[PATCH] D21464: [PM] WIP: Introduce basic update capabilities to the new PM's CGSCC pass manager, including both plumbing and logic to handle function pass updates.

Xinliang David Li via llvm-commits llvm-commits at lists.llvm.org
Thu Jun 30 16:26:19 PDT 2016


>
>
> I would still really love to talk about any concerns or problems you see
> with the design. Currently the one I'm thinking about the most is quadratic
> behaviors, but if there are other concerns I'd like to discuss them.
>


I may be repeating myself, but I would like to summarize my concerns and
position here:

1. We have a goal to make the pass manager to use the new PM. There are
many known/concrete performance improvements depending on that (there is
possible short term solution that does not depend on new PM, but we've
decided to make them depend on new PM switch anyway).  Note the PM switch
is already a very large task with potential risks, coupling that task with
another huge change is not the right plan going forward.  The right way is
to make *minimal* changes enable new PM as soon as possible and make
incremental improvement of other parts later.  The longer we delay, the
longer the community suffers.

2. Changes with this scale needs to be justified with concrete benefit. If
there are anything real missing, we should have known them already.

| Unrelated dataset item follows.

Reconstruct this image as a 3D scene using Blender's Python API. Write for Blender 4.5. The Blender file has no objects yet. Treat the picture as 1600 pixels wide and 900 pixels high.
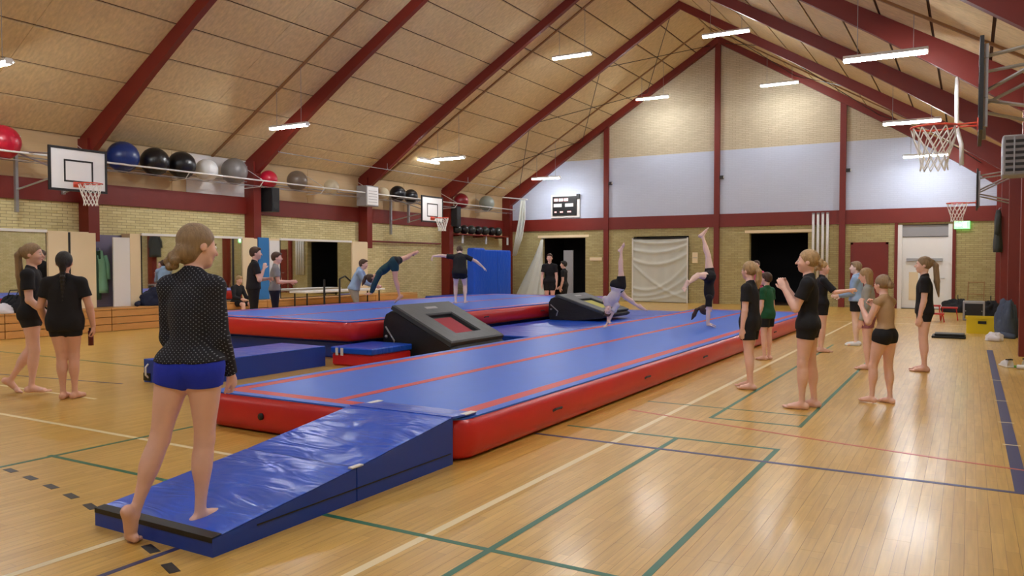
import bpy, math, random
import numpy as np
from mathutils import Vector, Matrix

# ------------------------------------------------------------------ camera, world, exposure
SC = bpy.context.scene
COL = SC.collection
cam_data = bpy.data.cameras.new('camera')
cam = bpy.data.objects.new('camera', cam_data)
COL.objects.link(cam)
cam.location = (0.0, 0.0, 1.55)
cam.rotation_euler = (math.radians(90 - 1.8), 0.0, math.radians(30.15))
cam_data.sensor_width = 36.0
cam_data.lens = 36.0 * 1230.0 / 1600.0
cam_data.clip_start = 0.05
cam_data.clip_end = 200.0
SC.camera = cam

world = bpy.data.worlds.new('world')
SC.world = world
world.use_nodes = True
wbg = world.node_tree.nodes['Background']
wbg.inputs[0].default_value = (0.02, 0.025, 0.04, 1)
wbg.inputs[1].default_value = 0.3

vs = SC.view_settings
SC.display_settings.display_device = 'sRGB'
vs.view_transform = 'Standard'
vs.look = 'None'
vs.gamma = 1.0
vs.use_curve_mapping = False
vs.exposure = 1.22
TUBE_STRENGTH = 62.0
SC.cycles.use_denoising = True
SC.cycles.max_bounces = 8
SC.cycles.diffuse_bounces = 5
SC.cycles.glossy_bounces = 4

rnd = random.Random(7)

# ------------------------------------------------------------------ materials
def srgb(r, g, b):
    def c(v):
        v /= 255.0
        return v / 12.92 if v <= 0.04045 else ((v + 0.055) / 1.055) ** 2.4
    return (c(r), c(g), c(b), 1.0)


def mat(name, col, rough=0.6, metal=0.0, noise=0.0, nscale=8.0, bump=0.0, bscale=60.0, coat=0.0, stretch=None, spec=None,
        detail=4.0, bdist=0.01, sheen=0.0):
    m = bpy.data.materials.new(name)
    m.use_nodes = True
    nt = m.node_tree
    b = nt.nodes['Principled BSDF']
    b.inputs['Base Color'].default_value = col
    b.inputs['Roughness'].default_value = rough
    b.inputs['Metallic'].default_value = metal
    b.inputs['Coat Weight'].default_value = coat
    b.inputs['Sheen Weight'].default_value = sheen
    if spec is not None:
        b.inputs['Specular IOR Level'].default_value = spec
    tc = nt.nodes.new('ShaderNodeTexCoord')
    src = tc.outputs['Object']
    if stretch:
        mp = nt.nodes.new('ShaderNodeMapping')
        mp.inputs['Scale'].default_value = stretch
        nt.links.new(src, mp.inputs['Vector'])
        src = mp.outputs['Vector']
    if noise:
        n = nt.nodes.new('ShaderNodeTexNoise')
        n.inputs['Scale'].default_value = nscale
        n.inputs['Detail'].default_value = detail
        nt.links.new(src, n.inputs['Vector'])
        mx = nt.nodes.new('ShaderNodeMix')
        mx.data_type = 'RGBA'
        mx.inputs['A'].default_value = tuple(max(0, c * (1 - noise)) for c in col[:3]) + (1,)
        mx.inputs['B'].default_value = tuple(min(1, c * (1 + noise)) for c in col[:3]) + (1,)
        nt.links.new(n.outputs['Fac'], mx.inputs['Factor'])
        nt.links.new(mx.outputs['Result'], b.inputs['Base Color'])
    if bump:
        n2 = nt.nodes.new('ShaderNodeTexNoise')
        n2.inputs['Scale'].default_value = bscale
        n2.inputs['Detail'].default_value = 3.0
        nt.links.new(src, n2.inputs['Vector'])
        bp = nt.nodes.new('ShaderNodeBump')
        bp.inputs['Strength'].default_value = bump
        bp.inputs['Distance'].default_value = bdist
        nt.links.new(n2.outputs['Fac'], bp.inputs['Height'])
        nt.links.new(bp.outputs['Normal'], b.inputs['Normal'])
    return m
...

3. With changes in core infrastructure like this, subtle bugs are likely to
be very hard to debug. When a bug is introduced, there will no way for user
to workaround it (such as by disabling a pass). This is reason why core
piece like this needs to kept simple

4. The patch introduces a new SCC formation algorithm (double layer with
support for CG mutation on the fly), however design document on how this
works is missing.  It needs to document
    * What exactly is expected (in terms of vistation order) when a) an
edge is added; b) an edge is deleted; c) when a new node is introduced and
connected.
    * How ref-edges are formed, how indirect callsites are handled etc.
    * If it is a modification of the classic SCC formation algorithm,
describe the change and prove that the algorithm works as expected.

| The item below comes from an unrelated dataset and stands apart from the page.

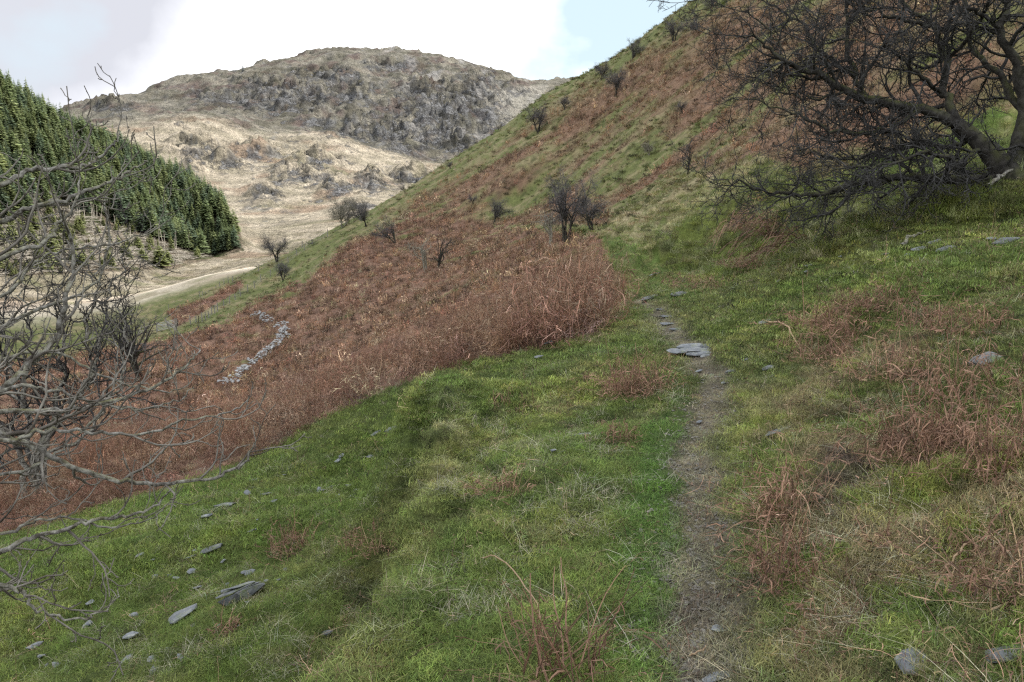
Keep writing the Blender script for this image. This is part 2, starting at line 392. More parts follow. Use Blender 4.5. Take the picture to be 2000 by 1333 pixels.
    c = lerp(c, lerp(np.broadcast_to(SOIL, c.shape), C_(.19, .17, .115), sst(-.1, .35, n2 + n5)), np.clip(d, 0, 1) * .9)
    # muddy patches
    mud = in_poly(u, v, [(1590,960),(1640,870),(1700,880),(1740,930),(1640,1000)]) & (r < 9)
    c = lerp(c, C_(.075, .06, .045), mud * sst(-.3, .1, n2))
    # ---- valley, moor and mountain
    far = sst(215, 245, r)
    t1 = fbm(x / 60, y / 25, 5, 60, .6); t2 = fbm(x / 14, y / 22, 4, 61, .6); t3 = fbm(x / 150, y / 90, 4, 62)
    fc = lerp(np.broadcast_to(C_(.56, .49, .385), c.shape), C_(.37, .33, .25), sst(-.3, .3, t1))
    fc = lerp(fc, C_(.30, .20, .14), sst(.1, .45, fbm(x / 70, y / 60, 3, 68)) * .6)
    fc = lerp(fc, C_(.25, .235, .15), sst(.05, .4, t3 + .4 * t2) * .7)
    vf = 1 - sst(420, 620, r); v8 = fbm(x / 7, y / 9, 4, 111)
    fc = lerp(fc, C_(.25, .215, .14), sst(-.05, .35, v8 + .4 * fbm(x / 30, y / 12, 3, 112)) * vf * .75)
    fc = lerp(fc, C_(.17, .19, .08), sst(.15, .4, fbm(x / 20, y / 14, 3, 113)) * vf * .5)
    mt = sst(1120, 1300, r + 60 * t3)
    mc = lerp(np.broadcast_to(C_(.275, .258, .218), c.shape), C_(.155, .15, .118), sst(-.3, .35, t1 + .4 * t2))
    mc = lerp(mc, C_(.15, .108, .10), sst(.02, .35, fbm(x / 60, y / 60, 4, 63)) * .75)
    fc = lerp(fc, mc, mt)
    rk = fbm(x / 16, y / 30, 5, 64, .65) + .35 * fbm(x / 120, y / 120, 3, 65)
    cg = crag_mask(u, v)
    rock = sst(.12, .36, rk * 1.3 + .55 * cg - .22 + .06 * mt) * sst(560, 700, r) * (.6 + .4 * cg)
    rc = lerp(np.broadcast_to(C_(.25, .255, .26), c.shape), C_(.075, .075, .08), sst(-.25, .25, fbm(x / 7, y / 12, 3, 66)))
    fc = lerp(fc, rc, np.clip(rock, 0, 1) * .85)
    stt = fbm((x + 1.2 * z) / 55, (z - .25 * x) / 8, 4, 27, .6)
    fc = lerp(fc, C_(.06, .058, .06), sst(.08, .3, stt) * np.clip(cg * 1.2, 0, 1) * sst(560, 700, r) * .8)
    big = fbm((x + z) / 90, (z - .4 * x) / 50, 4, 29, .6)
    fc = lerp(fc, C_(.115, .105, .075), sst(.05, .35, big) * mt * .55)
    fc = lerp(fc, C_(.44, .40, .31), sst(.10, .4, -big) * mt * .3)
    scree = sst(.2, .45, fbm(x / 45, y / 160, 3, 67)) * mt * sst(700, 760, u)
    fc = lerp(fc, C_(.36, .35, .34), scree * .7)
    pyre = in_poly(u, v, [(940,175),(1075,165),(1000,250),(960,230)]) & (r > 1100)
    fc = lerp(fc, C_(.42, .40, .35), pyre * .6)
    # forest floor and clear-felled ground
    ff = in_poly(u, v, [(-400,0),(0,140),(160,240),(300,320),(460,410),(475,490),(340,525),(230,530),(-400,560)]) & (r > 250) & (r < 640)
    ffc = lerp(np.broadcast_to(C_(.07, .065, .045), c.shape), C_(.26, .215, .16), sst(370, 430, v + 40 * t2) * sst(-.45, .1, t2 + .5 * fbm(x / 4, y / 5, 3, 69)))
    ffc = lerp(ffc, C_(.12, .15, .06), sst(.0, .25, fbm(x / 9, y / 9, 3, 70)) * sst(370, 430, v) * .7)
    fc = lerp(fc, ffc, ff * 1.0)
    c = lerp(c, fc, far)
    return np.clip(c, .01, .7), br * (1 - far), np.clip(d, 0, 1)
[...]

Having a document like this also helps reviewers of the code (for reasoning
of the correctness).  Without this, I suspect very few people can help with
maintaining the code in the future.

5.  Another added complexity is that the SCC passes are now required to do
the updates -- it seems pretty obscure to the pass writers.

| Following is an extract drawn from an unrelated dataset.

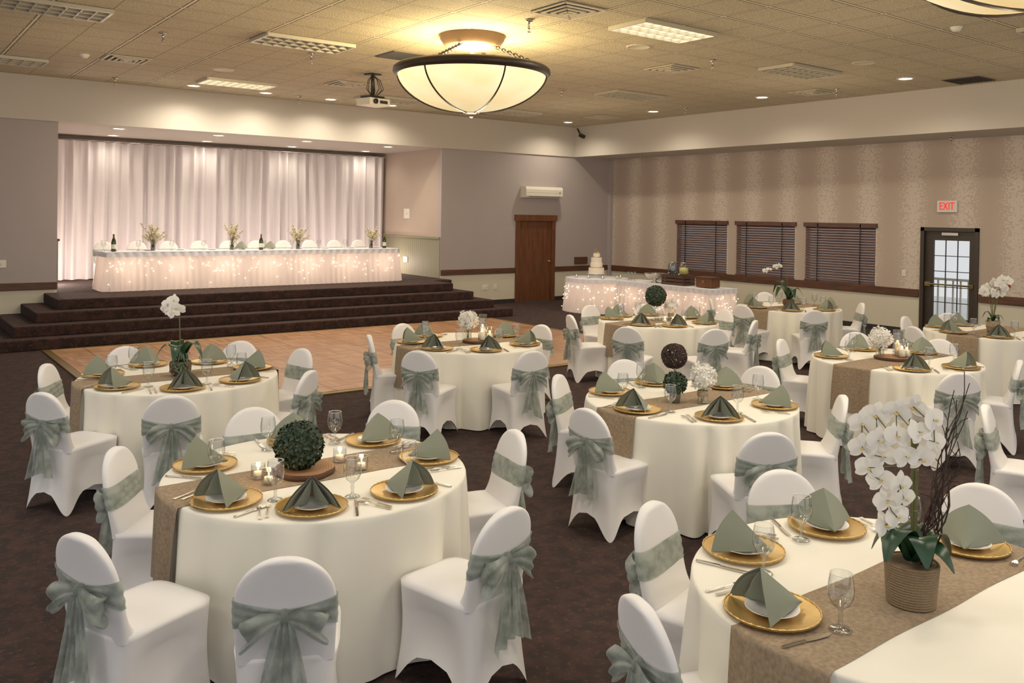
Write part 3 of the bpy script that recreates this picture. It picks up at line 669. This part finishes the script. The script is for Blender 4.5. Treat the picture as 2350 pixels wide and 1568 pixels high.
for k in range(12):
    pts=[]; r0=.03+.009*k
    for t in range(12):
        tt=t/11; rr=r0*.4+.12*tt+.02*sin(tt*9+k*1.7); pts.append(sr(rr+.01*cos(k+tt*12),.12+(.34+.035*k)*tt,.03*sin(k*2)+.02*sin(tt*11+k)))
    b.tube(pts,lambda t:.0038*(1-.6*t),twig,5)
    for j in (4,7,9):
        p=Vector(pts[j]); e=p+Vector((random.uniform(-.05,.05),random.uniform(-.05,.05),random.uniform(.03,.08))); b.tube([p,(p+e)/2+Vector((0,0,.01)),e],.0016,twig,4)
fin()
# ------------------------------------------------------------------ skirted tables
def skirt(b,path,z0,z1,m,flare=.03,amp=.012,per=.075,closed=True):
    L=[0]
    for i in range(1,len(path)): L.append(L[-1]+math.hypot(path[i][0]-path[i-1][0],path[i][1]-path[i-1][1]))
    n=len(path)-1
    def fn(u,v):
        i=round(u*n); x,y,nx,ny=path[i]; s=L[i]; o=flare*v+amp*(.35+.65*v)*sin(2*pi*s/per+.8*sin(s*3.1))
        return (x+nx*o,y+ny*o,z1+(z0-z1)*v)
    b.surf(fn,n,8,m)
def rectpath(x0,x1,y0,y1,r=.06,step=.0125):
    pts=[]; 
    def seg(ax,ay,bx,by,nx,ny):
        k=max(1,int(math.hypot(bx-ax,by-ay)/step))
        for i in range(k): pts.append((ax+(bx-ax)*i/k,ay+(by-ay)*i/k,nx,ny))
    def arc(cx,cy,a0):
        for i in range(8): a=a0+i/8*pi/2; pts.append((cx+r*cos(a),cy+r*sin(a),cos(a),sin(a)))
    seg(x0+r,y0,x1-r,y0,0,-1); arc(x1-r,y0+r,-pi/2); seg(x1,y0+r,x1,y1-r,1,0); arc(x1-r,y1-r,0); seg(x1-r,y1,x0+r,y1,0,1); arc(x0+r,y1-r,pi/2); seg(x0,y1-r,x0,y0+r,-1,0); arc(x0+r,y0+r,pi); pts.append(pts[0]); return pts
def circpath(cx,cy,r,n=400): return [(cx+r*cos(2*pi*i/n),cy+r*sin(2*pi*i/n),cos(2*pi*i/n),sin(2*pi*i/n)) for i in range(n+1)]
hx0,hx1,hy0,hy1,hz=3.5,9.45,16.62,17.37,1.38
b=MB(); pth=rectpath(hx0,hx1,hy0,hy1); skirt(b,pth,SH+.01,hz-.01,skirt_m,.07,.018,.12)
skirt(b,[(x+nx*.012,y+ny*.012,nx,ny) for x,y,nx,ny in pth],hz-.09,hz-.004,tabletop_m,.012,.01,.16)
b.box(*span(hx0-.015,hx1+.015,hy0-.015,hy1+.015,hz-.02,hz,tabletop_m)); place('head_table',b)
b=MB()
def bulbs(b,path,z0,z1,n,off=.03,sel=None):
    for i in range(n):
        x,y,nx,ny=random.choice(path)
        if sel and not sel(x,y,nx,ny): continue
        z=z1-(z1-z0)*min(1,abs(random.gauss(.15,.4)))
        o=off+.06*(z1-z)/(z1-z0); b.sph((x+nx*o,y+ny*o,z),.008,bulb,6)
bulbs(b,pth,SH+.12,hz-.14,300,sel=lambda x,y,nx,ny:ny<-.5); place('fairy_lights',b)
for i in range(7): light('skirt_glow','POINT',(3.9+i*.86,hy0+.3,1.05),7,(255,216,184),size=.2)
b=MB(); bp=[(0,0),(.04,0),(.042,.01),(.042,.16),(.035,.2),(.016,.25),(.014,.29),(.017,.295),(.017,.315),(0,.318)]
b.lathe(bp[:7],green_glass,20); b.lathe([(.0425,.05),(.0428,.052),(.0428,.13),(.0425,.132)],label_m,20); b.lathe([(.018,.24),(.0165,.29),(.018,.295),(.018,.315),(0,.32)],foil,16); BOT=b.mesh('champagne_bottle')
for x,y in ((3.68,16.85),(6.42,16.85),(9.25,16.95)): place('champagne_bottle',BOT,(x,y,hz))
for x in (4.37,5.85,7.22,8.9):
    b=MB(); b.lathe([(0,.003),(.04,.003),(.042,.01),(.042,.17)],vase_m,20); b.lathe([(0,.013),(.037,.013),(.037,.1),(0,.105)],twig,14)
    for k in range(16):
        a=random.uniform(0,6.28); sp_=random.uniform(.05,.24); hh=random.uniform(.28,.52); p=[(0,0,.05),(sp_*.3*cos(a),sp_*.3*sin(a),hh*.6),(sp_*cos(a),sp_*sin(a),hh)]; b.tube(p,.0035,stem_m,4)
        for j in range(12):
            t=.35+.65*j/12; q_=Vector(p[1]).lerp(Vector(p[2]),(t-.35)/.65); b.sph(tuple(q_+Vector([random.uniform(-.022,.022) for _ in range(3)])),.016,petal_c,6)
    place('flower_vase',b,(x,16.9,hz))
for i in range(10): o=place('dining_chair',CHAIR[i%3],(3.75+i*.6,17.72,SH),pi)
for i in range(10):
    x=3.75+i*.6; place('water_goblet',GOB,(x-.2,17.05,hz),0); place('bread_plate',PLT,(x,17.17,hz+.001),0)
    if i in(4,5): place('napkin',NAP,(x,17.15,hz+.024),pi)
# drape
b=MB()
def dr(u,v):
    x=XL+.05+(XS-XL-.1)*u; s=x; a=.05+.03*v; z=Zs-.12-(Zs-.12-SH-.015)*v
    y=Yd-.12+a*sin(2*pi*s/.24+1.5*sin(s*2.3)+.5*sin(v*2+s))+.022*sin(s*41+v)+.05*sin(s*1.7+v)
    return (x,y,z)
b.surf(dr,900,14,drape_m); b.tube([(XL+.02,Yd-.1,Zs-.1),(XS-.02,Yd-.1,Zs-.1)],.02,steel,8); place('stage_drape',b)
for x,pw in ((3.0,42),(4.4,24),(5.9,24),(7.4,24),(8.9,24),(10.3,18)):
    b=MB(); b.lathe([(0,0),(.05,0),(.05,.1),(.045,.1),(.04,.09),(0,.09)],black_m,16); b.lathe([(0,.095),(.04,.095)],dl_m,16); place('uplight',b,(x,18.9,SH)); light('uplight_lamp','POINT',(x,18.75,SH+.25),pw,(255,228,214),size=.12)
# cake + buffet table
ccx,ccy=13.4,14.55; b=MB(); cp=circpath(ccx,ccy,.7); skirt(b,cp,.01,.75,skirt_m,.06,.018,.12); skirt(b,circpath(ccx,ccy,.715),.67,.757,tabletop_m,.01,.01,.16); b.lathe([(0,.76),(.71,.76),(.715,.75)],tabletop_m,64,(ccx,ccy,0)); place('cake_table',b)
b=MB(); rp=rectpath(13.15,13.9,11.0,13.7); skirt(b,rp,.01,.75,skirt_m,.05,.018,.12); skirt(b,[(x+nx*.012,y+ny*.012,nx,ny) for x,y,nx,ny in rp],.67,.757,tabletop_m,.01,.01,.16); b.box(*span(13.14,13.91,10.99,13.71,.74,.762,tabletop_m)); place('refreshment_table',b)
b=MB(); bulbs(b,cp,.1,.62,150,sel=lambda x,y,nx,ny:nx*.65+ny*.75<0); bulbs(b,rp,.1,.62,150,sel=lambda x,y,nx,ny:nx<-.5 or ny<-.5); place('fairy_lights',b)
for p in ((13.2,14.5),(13.5,14.3),(13.45,13.2),(13.45,12.2),(13.5,11.4)): light('skirt_glow','POINT',(*p,.42),5,(255,216,184),size=.15)
b=MB(); icing=simple('cake_icing',(240,230,214),.5,var=.04)
b.lathe([(0,0),(.12,0),(.1,.01),(.03,.02),(.03,.07),(.2,.08),(.2,.09),(0,.09)],china,32)
z=.09
for r,h,ruf in ((.17,.13,1),(.14,.11,0),(.115,.12,1),(.08,.09,0)):
    def fn(u,v,r=r,h=h,ruf=ruf,z=z):
        rr=r+(.008*sin(2*pi*u*26+v*9) if ruf else 0); 
        if v>.8: rr*=1-(v-.8)/.2
        return (rr*cos(2*pi*u),rr*sin(2*pi*u),z+h*min(1,v/.8))
    b.surf(fn,96,15,icing,True); b.lathe([(r+.006,z),(r+.012,z+.008),(r+.004,z+.016)],gold if not ruf else china,40); z+=h
for k in range(10): hydr(b,(.05*cos(k*.63),.05*sin(k*.63),z+.015),.02,8,petal_c if k%2 else gold,.015)
b.surf(lambda u,v:((.045+.006*cos(2*pi*v))*cos(2*pi*u),.006*sin(2*pi*v),z+.07+(.045+.006*cos(2*pi*v))*sin(2*pi*u)),24,6,gold,True)
place('wedding_cake',b,(13.42,14.6,.762))
for p in ((12.95,14.75),(13.0,14.4),(13.15,14.1),(13.5,14.0),(13.75,14.15)): votive(*p,z=.762,lit=False)
b=MB(); b.lathe([(0,0),(.09,0),(.08,.015),(.03,.03),(.03,.06),(.12,.08),(.19,.13),(.22,.19),(.235,.2),(.215,.195),(.18,.135),(.1,.09),(0,.085)],silver,40); place('punch_bowl',b,(13.5,12.85,.764))
b=MB()
for zz in (.03,.1,.17): 
    for yy in (-.3,.3): b.box((0,yy,zz),(.34,.02,.055),wood_crate)
    for xx in (-.17,.17): b.box((xx,0,zz),(.02,.6,.055),wood_crate)
b.box((0,0,.2),(.34,.6,.015),wood_crate)
for xx in(-.15,.15):
    for yy in(-.28,.28): b.box((xx,yy,.1),(.03,.03,.2),wood_crate)
place('wooden_crate',b,(13.52,12.22,.764))
for yy,gm,lq in ((12.37,glass_b,None),(12.07,glass,lemon)):
    b=MB(); b.lathe([(0,.0),(.08,.0),(.1,.02),(.1,.18),(.07,.23),(.065,.24)],gm,28)
    if lq: b.lathe([(0,.014),(.09,.02),(.092,.15),(0,.15)],lq,24)
    b.lathe([(0,.27),(.02,.265),(.068,.25),(.07,.24),(0,.24)],steel,24); b.tube([(-.1,0,.03),(-.14,0,.03),(-.14,0,.01)],.01,steel,8); place('beverage_dispenser',b,(13.52,yy,.764+.208))
b=MB(); b.box((0,0,.1),(.26,.4,.18),wood_door); b.box((0,0,.2),(.29,.43,.03),wood_trim); b.box((-.14,0,.12),(.01,.07,.05),brass); place('wooden_card_box',b,(13.5,11.42,.764),bevel=.006)
b=MB()
for k in range(3): b.lathe([(0,.003),(.03,.003),(.006,.01),(.005,.12),(.04,.17),(.035,.2)],glass,20,(.0,.1*k,0))
place('stemmed_glasses',b,(13.35,13.3,.764))
# ------------------------------------------------------------------ world + camera
w=bpy.data.worlds.new('world'); sc.world=w; w.use_nodes=True; bg=w.node_tree.nodes['Background']; bg.inputs[0].default_value=lin((240,238,240)); bg.inputs[1].default_value=.85
cam=bpy.data.cameras.new('camera'); cam.sensor_width=36; cam.lens=1989.541/2350*36; cam.shift_y=-(784-515.885)/2350; cam.clip_end=200
yw,pt,rl=radians(36.985),radians(.637),radians(.866)
d=Vector((sin(yw)*cos(pt),cos(yw)*cos(pt),-sin(pt))); Rr=Vector((cos(yw),-sin(yw),0)); Uu=Rr.cross(d)
R2=Rr*cos(rl)+Uu*sin(rl); U2=-Rr*sin(rl)+Uu*cos(rl)
co=bpy.data.objects.new('camera',cam); COL.objects.link(co)
M=Matrix(((R2.x,U2.x,-d.x,0),(R2.y,U2.y,-d.y,0),(R2.z,U2.z,-d.z,2.15),(0,0,0,1))); co.matrix_world=M
sc.camera=co
sc.view_settings.view_transform='Standard'
sc.view_settings.gamma=1.08
sc.view_settings.exposure=.12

6. What is the plan to address the quadratic behavior?

7. Is this tested on large programs (e.g, in LTO mode)?  How large is the
RefSCC graph? How much memory overhead is expected? What is the compile
time impact?

8. This change makes new PM transition not NFC.  It can potentially affect
a lot of other people, e.g., introduced performance regression, correctness
issue etc.

So in short, my proposal is that we do minimal work in CGSCC pass manager
to enable/unblock porting of inliner to the the new PM, and we can
revisit/re-examine this patch in depth later when new PM is in place.  Does
it make sense?

thanks,

David


>
>
>>
>>
>>>
>>>
>>>> Regardless, if/when the evidence appears for those cases being
>>>> important to optimize, we can add them; porting to the new PM is orthogonal.
>>>>
>>>> [*] Hopefully I will start an RFC and send out a proof of concept patch
>>>> tomorrow; I just need to test out a proof of concept port of the inliner on
>>>> something bigger to make sure everything works.
>>>>
>>>
>>> As I have said in this thread, several other threads when LazyCallGraph
>>> was first designed, and in several other discussions, I continue to think
>>> this is the wrong approach.
>>>
>>
>> Can you provide links to those discussions? I can't find anything in my
>> email.
>>
>
> I have tried very hard to find them, and haven't succeeded. Really sorry
> about this. I know some of them took place outside of email sadly, but my
> memory is that some did take place in the discussion threads around the
> pass manager and the need for having a cache key for SCCs.
>
> That said, my only real goal in mentioning this is that I don't want you
> or others to think that this is something that was never discussed. I even
> clearly remember Hal having reservations about this. ;] I know I myself
> would have preferred to maintain precise similarity to the current pass
> manager, but I don't see a way that results in a robust interaction with
> cache based management of analyses.
>
> Anyways, I'm happy to try to explain this freshly if useful, but I'm not
> sure what the remaining points of contention or confusion are.